§ Given task
Your task is to repeat the lines below exactly, excluding any pictures they contain.

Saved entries

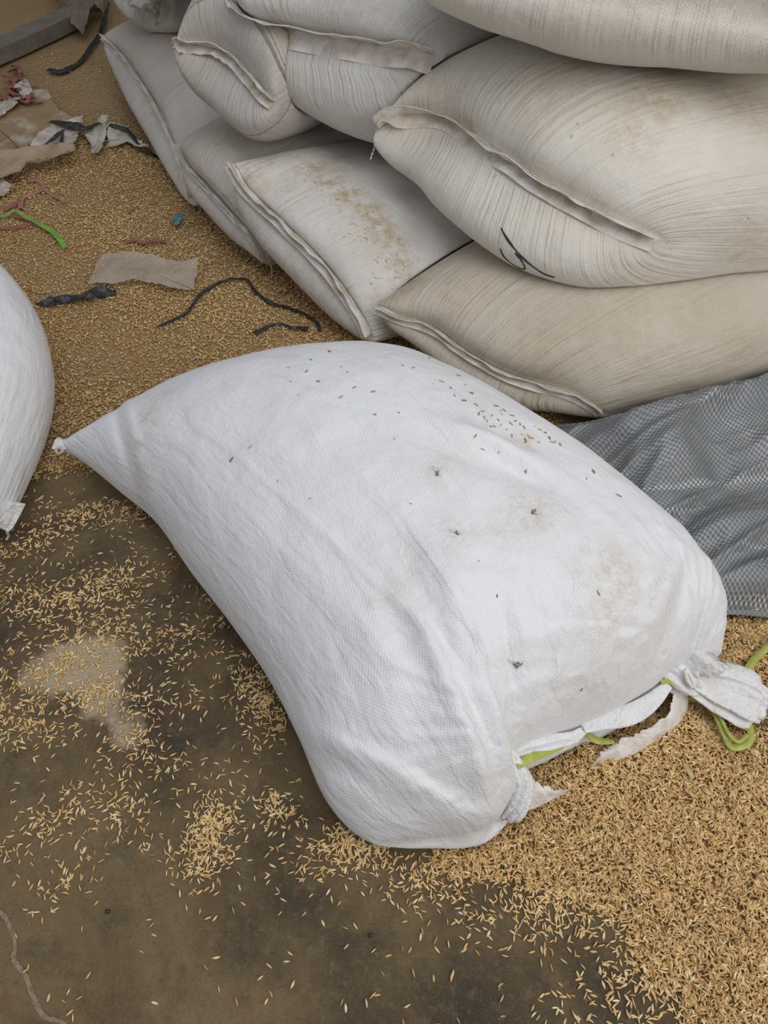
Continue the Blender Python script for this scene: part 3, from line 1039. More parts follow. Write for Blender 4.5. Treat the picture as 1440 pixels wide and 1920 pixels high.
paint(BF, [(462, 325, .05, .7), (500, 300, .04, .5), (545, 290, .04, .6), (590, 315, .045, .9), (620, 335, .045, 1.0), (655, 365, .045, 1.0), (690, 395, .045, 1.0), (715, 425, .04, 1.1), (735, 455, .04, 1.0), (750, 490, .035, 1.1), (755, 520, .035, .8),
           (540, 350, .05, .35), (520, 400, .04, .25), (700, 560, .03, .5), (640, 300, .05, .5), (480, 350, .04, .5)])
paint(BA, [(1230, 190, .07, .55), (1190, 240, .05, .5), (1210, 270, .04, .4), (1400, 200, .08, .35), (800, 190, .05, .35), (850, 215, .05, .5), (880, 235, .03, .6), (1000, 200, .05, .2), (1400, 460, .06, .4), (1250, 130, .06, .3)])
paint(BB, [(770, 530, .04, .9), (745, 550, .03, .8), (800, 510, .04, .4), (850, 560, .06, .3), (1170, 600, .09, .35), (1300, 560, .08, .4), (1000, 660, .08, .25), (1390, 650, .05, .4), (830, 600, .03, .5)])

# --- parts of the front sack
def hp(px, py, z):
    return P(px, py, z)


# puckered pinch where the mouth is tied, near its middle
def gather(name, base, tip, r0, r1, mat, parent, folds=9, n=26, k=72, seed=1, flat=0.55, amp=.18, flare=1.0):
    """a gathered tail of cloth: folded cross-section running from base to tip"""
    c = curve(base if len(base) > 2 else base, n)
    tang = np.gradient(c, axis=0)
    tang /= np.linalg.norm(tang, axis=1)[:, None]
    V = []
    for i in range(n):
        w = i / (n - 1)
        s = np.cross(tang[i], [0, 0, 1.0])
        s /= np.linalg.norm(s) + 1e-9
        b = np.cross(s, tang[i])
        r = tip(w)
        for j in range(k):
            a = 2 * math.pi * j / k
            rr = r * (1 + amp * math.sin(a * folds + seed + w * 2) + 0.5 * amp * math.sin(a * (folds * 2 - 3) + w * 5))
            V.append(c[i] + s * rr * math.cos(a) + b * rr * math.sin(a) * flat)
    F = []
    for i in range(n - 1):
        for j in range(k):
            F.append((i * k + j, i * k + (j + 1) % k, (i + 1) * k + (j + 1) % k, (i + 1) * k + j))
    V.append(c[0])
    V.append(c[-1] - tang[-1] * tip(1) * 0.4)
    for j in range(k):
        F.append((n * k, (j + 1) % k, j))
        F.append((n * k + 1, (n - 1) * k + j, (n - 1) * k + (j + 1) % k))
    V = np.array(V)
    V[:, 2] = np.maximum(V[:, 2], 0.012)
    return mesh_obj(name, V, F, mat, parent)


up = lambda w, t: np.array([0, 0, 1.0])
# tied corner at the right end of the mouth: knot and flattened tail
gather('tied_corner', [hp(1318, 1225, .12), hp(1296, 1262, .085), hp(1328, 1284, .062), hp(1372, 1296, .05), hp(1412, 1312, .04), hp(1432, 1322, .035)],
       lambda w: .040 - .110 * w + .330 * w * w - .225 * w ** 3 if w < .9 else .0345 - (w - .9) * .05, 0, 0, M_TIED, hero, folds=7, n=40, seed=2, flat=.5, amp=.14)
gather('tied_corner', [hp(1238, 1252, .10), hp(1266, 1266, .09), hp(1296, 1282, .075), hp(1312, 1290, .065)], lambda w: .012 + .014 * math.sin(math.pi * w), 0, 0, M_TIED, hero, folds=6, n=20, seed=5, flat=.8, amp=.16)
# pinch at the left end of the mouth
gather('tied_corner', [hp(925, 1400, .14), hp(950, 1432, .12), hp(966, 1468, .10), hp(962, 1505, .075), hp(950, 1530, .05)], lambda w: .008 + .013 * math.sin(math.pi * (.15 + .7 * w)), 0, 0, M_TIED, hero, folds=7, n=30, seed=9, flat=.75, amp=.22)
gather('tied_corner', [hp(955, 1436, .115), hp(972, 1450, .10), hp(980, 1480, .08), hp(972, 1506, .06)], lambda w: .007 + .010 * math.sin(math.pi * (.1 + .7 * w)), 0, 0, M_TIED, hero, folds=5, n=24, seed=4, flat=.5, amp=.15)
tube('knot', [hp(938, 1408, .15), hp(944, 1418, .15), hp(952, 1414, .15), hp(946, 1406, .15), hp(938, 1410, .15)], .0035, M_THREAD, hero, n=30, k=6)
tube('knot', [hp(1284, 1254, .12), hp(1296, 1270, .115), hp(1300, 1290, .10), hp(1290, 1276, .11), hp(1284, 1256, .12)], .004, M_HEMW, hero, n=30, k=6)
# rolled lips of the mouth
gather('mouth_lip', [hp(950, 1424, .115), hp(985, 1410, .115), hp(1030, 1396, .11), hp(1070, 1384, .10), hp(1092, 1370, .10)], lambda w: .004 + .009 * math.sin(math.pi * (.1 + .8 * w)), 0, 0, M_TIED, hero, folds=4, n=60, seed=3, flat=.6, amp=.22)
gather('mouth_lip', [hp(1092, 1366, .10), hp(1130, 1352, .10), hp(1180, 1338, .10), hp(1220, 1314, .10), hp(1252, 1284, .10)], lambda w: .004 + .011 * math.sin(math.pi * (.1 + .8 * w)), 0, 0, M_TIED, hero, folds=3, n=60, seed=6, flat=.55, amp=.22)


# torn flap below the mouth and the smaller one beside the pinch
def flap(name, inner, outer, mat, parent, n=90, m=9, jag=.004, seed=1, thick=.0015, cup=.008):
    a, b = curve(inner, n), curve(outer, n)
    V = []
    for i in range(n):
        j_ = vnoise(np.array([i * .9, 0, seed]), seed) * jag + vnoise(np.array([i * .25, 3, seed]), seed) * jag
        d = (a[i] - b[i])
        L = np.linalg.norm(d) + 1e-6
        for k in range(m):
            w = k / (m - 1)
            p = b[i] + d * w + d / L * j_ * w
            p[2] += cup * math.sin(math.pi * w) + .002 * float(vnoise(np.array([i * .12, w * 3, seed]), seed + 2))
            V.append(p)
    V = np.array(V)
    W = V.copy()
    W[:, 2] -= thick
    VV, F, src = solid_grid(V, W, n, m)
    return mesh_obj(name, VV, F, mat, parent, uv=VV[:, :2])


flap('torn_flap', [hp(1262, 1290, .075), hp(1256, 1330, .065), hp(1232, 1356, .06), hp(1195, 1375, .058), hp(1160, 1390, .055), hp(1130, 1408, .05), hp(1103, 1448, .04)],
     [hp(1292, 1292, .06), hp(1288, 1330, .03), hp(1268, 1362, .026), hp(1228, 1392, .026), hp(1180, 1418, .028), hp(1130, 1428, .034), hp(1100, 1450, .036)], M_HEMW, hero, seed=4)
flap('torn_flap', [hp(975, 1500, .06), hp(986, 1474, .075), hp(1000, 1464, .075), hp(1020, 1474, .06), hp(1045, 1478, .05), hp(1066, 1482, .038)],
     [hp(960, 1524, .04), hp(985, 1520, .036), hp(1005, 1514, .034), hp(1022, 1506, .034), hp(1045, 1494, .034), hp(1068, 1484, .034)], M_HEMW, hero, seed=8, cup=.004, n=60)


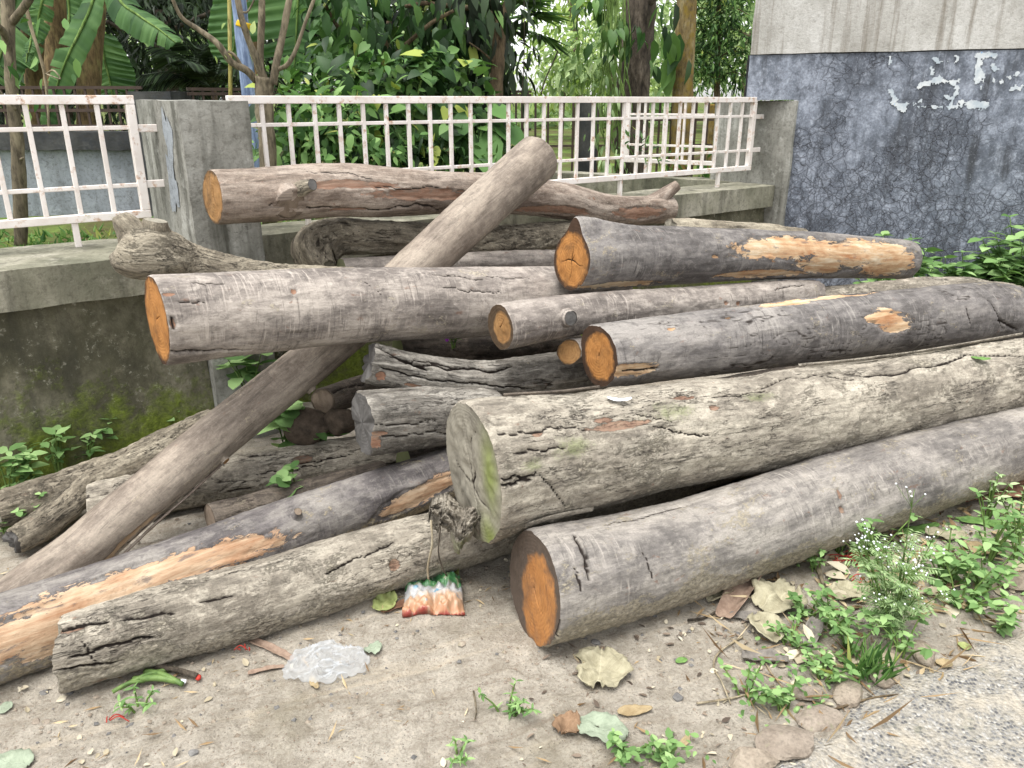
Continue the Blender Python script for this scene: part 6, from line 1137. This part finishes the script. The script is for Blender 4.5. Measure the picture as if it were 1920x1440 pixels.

§ Written response
Continue the Blender Python script for this scene: part 3, from line 1039. More parts follow. Write for Blender 4.5. Treat the picture as 1440 pixels wide and 1920 pixels high.
paint(BF, [(462, 325, .05, .7), (500, 300, .04, .5), (545, 290, .04, .6), (590, 315, .045, .9), (620, 335, .045, 1.0), (655, 365, .045, 1.0), (690, 395, .045, 1.0), (715, 425, .04, 1.1), (735, 455, .04, 1.0), (750, 490, .035, 1.1), (755, 520, .035, .8),
           (540, 350, .05, .35), (520, 400, .04, .25), (700, 560, .03, .5), (640, 300, .05, .5), (480, 350, .04, .5)])
paint(BA, [(1230, 190, .07, .55), (1190, 240, .05, .5), (1210, 270, .04, .4), (1400, 200, .08, .35), (800, 190, .05, .35), (850, 215, .05, .5), (880, 235, .03, .6), (1000, 200, .05, .2), (1400, 460, .06, .4), (1250, 130, .06, .3)])
paint(BB, [(770, 530, .04, .9), (745, 550, .03, .8), (800, 510, .04, .4), (850, 560, .06, .3), (1170, 600, .09, .35), (1300, 560, .08, .4), (1000, 660, .08, .25), (1390, 650, .05, .4), (830, 600, .03, .5)])

# --- parts of the front sack
def hp(px, py, z):
    return P(px, py, z)


# puckered pinch where the mouth is tied, near its middle
def gather(name, base, tip, r0, r1, mat, parent, folds=9, n=26, k=72, seed=1, flat=0.55, amp=.18, flare=1.0):
    """a gathered tail of cloth: folded cross-section running from base to tip"""
    c = curve(base if len(base) > 2 else base, n)
    tang = np.gradient(c, axis=0)
    tang /= np.linalg.norm(tang, axis=1)[:, None]
    V = []
    for i in range(n):
        w = i / (n - 1)
        s = np.cross(tang[i], [0, 0, 1.0])
        s /= np.linalg.norm(s) + 1e-9
        b = np.cross(s, tang[i])
        r = tip(w)
        for j in range(k):
            a = 2 * math.pi * j / k
            rr = r * (1 + amp * math.sin(a * folds + seed + w * 2) + 0.5 * amp * math.sin(a * (folds * 2 - 3) + w * 5))
            V.append(c[i] + s * rr * math.cos(a) + b * rr * math.sin(a) * flat)
    F = []
    for i in range(n - 1):
        for j in range(k):
            F.append((i * k + j, i * k + (j + 1) % k, (i + 1) * k + (j + 1) % k, (i + 1) * k + j))
    V.append(c[0])
    V.append(c[-1] - tang[-1] * tip(1) * 0.4)
    for j in range(k):
        F.append((n * k, (j + 1) % k, j))
        F.append((n * k + 1, (n - 1) * k + j, (n - 1) * k + (j + 1) % k))
    V = np.array(V)
    V[:, 2] = np.maximum(V[:, 2], 0.012)
    return mesh_obj(name, V, F, mat, parent)


up = lambda w, t: np.array([0, 0, 1.0])
# tied corner at the right end of the mouth: knot and flattened tail
gather('tied_corner', [hp(1318, 1225, .12), hp(1296, 1262, .085), hp(1328, 1284, .062), hp(1372, 1296, .05), hp(1412, 1312, .04), hp(1432, 1322, .035)],
       lambda w: .040 - .110 * w + .330 * w * w - .225 * w ** 3 if w < .9 else .0345 - (w - .9) * .05, 0, 0, M_TIED, hero, folds=7, n=40, seed=2, flat=.5, amp=.14)
gather('tied_corner', [hp(1238, 1252, .10), hp(1266, 1266, .09), hp(1296, 1282, .075), hp(1312, 1290, .065)], lambda w: .012 + .014 * math.sin(math.pi * w), 0, 0, M_TIED, hero, folds=6, n=20, seed=5, flat=.8, amp=.16)
# pinch at the left end of the mouth
gather('tied_corner', [hp(925, 1400, .14), hp(950, 1432, .12), hp(966, 1468, .10), hp(962, 1505, .075), hp(950, 1530, .05)], lambda w: .008 + .013 * math.sin(math.pi * (.15 + .7 * w)), 0, 0, M_TIED, hero, folds=7, n=30, seed=9, flat=.75, amp=.22)
gather('tied_corner', [hp(955, 1436, .115), hp(972, 1450, .10), hp(980, 1480, .08), hp(972, 1506, .06)], lambda w: .007 + .010 * math.sin(math.pi * (.1 + .7 * w)), 0, 0, M_TIED, hero, folds=5, n=24, seed=4, flat=.5, amp=.15)
tube('knot', [hp(938, 1408, .15), hp(944, 1418, .15), hp(952, 1414, .15), hp(946, 1406, .15), hp(938, 1410, .15)], .0035, M_THREAD, hero, n=30, k=6)
tube('knot', [hp(1284, 1254, .12), hp(1296, 1270, .115), hp(1300, 1290, .10), hp(1290, 1276, .11), hp(1284, 1256, .12)], .004, M_HEMW, hero, n=30, k=6)
# rolled lips of the mouth
gather('mouth_lip', [hp(950, 1424, .115), hp(985, 1410, .115), hp(1030, 1396, .11), hp(1070, 1384, .10), hp(1092, 1370, .10)], lambda w: .004 + .009 * math.sin(math.pi * (.1 + .8 * w)), 0, 0, M_TIED, hero, folds=4, n=60, seed=3, flat=.6, amp=.22)
gather('mouth_lip', [hp(1092, 1366, .10), hp(1130, 1352, .10), hp(1180, 1338, .10), hp(1220, 1314, .10), hp(1252, 1284, .10)], lambda w: .004 + .011 * math.sin(math.pi * (.1 + .8 * w)), 0, 0, M_TIED, hero, folds=3, n=60, seed=6, flat=.55, amp=.22)


# torn flap below the mouth and the smaller one beside the pinch
def flap(name, inner, outer, mat, parent, n=90, m=9, jag=.004, seed=1, thick=.0015, cup=.008):
    a, b = curve(inner, n), curve(outer, n)
    V = []
    for i in range(n):
        j_ = vnoise(np.array([i * .9, 0, seed]), seed) * jag + vnoise(np.array([i * .25, 3, seed]), seed) * jag
        d = (a[i] - b[i])
        L = np.linalg.norm(d) + 1e-6
        for k in range(m):
            w = k / (m - 1)
            p = b[i] + d * w + d / L * j_ * w
            p[2] += cup * math.sin(math.pi * w) + .002 * float(vnoise(np.array([i * .12, w * 3, seed]), seed + 2))
            V.append(p)
    V = np.array(V)
    W = V.copy()
    W[:, 2] -= thick
    VV, F, src = solid_grid(V, W, n, m)
    return mesh_obj(name, VV, F, mat, parent, uv=VV[:, :2])


flap('torn_flap', [hp(1262, 1290, .075), hp(1256, 1330, .065), hp(1232, 1356, .06), hp(1195, 1375, .058), hp(1160, 1390, .055), hp(1130, 1408, .05), hp(1103, 1448, .04)],
     [hp(1292, 1292, .06), hp(1288, 1330, .03), hp(1268, 1362, .026), hp(1228, 1392, .026), hp(1180, 1418, .028), hp(1130, 1428, .034), hp(1100, 1450, .036)], M_HEMW, hero, seed=4)
flap('torn_flap', [hp(975, 1500, .06), hp(986, 1474, .075), hp(1000, 1464, .075), hp(1020, 1474, .06), hp(1045, 1478, .05), hp(1066, 1482, .038)],
     [hp(960, 1524, .04), hp(985, 1520, .036), hp(1005, 1514, .034), hp(1022, 1506, .034), hp(1045, 1494, .034), hp(1068, 1484, .034)], M_HEMW, hero, seed=8, cup=.004, n=60)


Continue the Blender Python script for this scene: part 6, from line 1137. This part finishes the script. The script is for Blender 4.5. Measure the picture as if it were 1920x1440 pixels.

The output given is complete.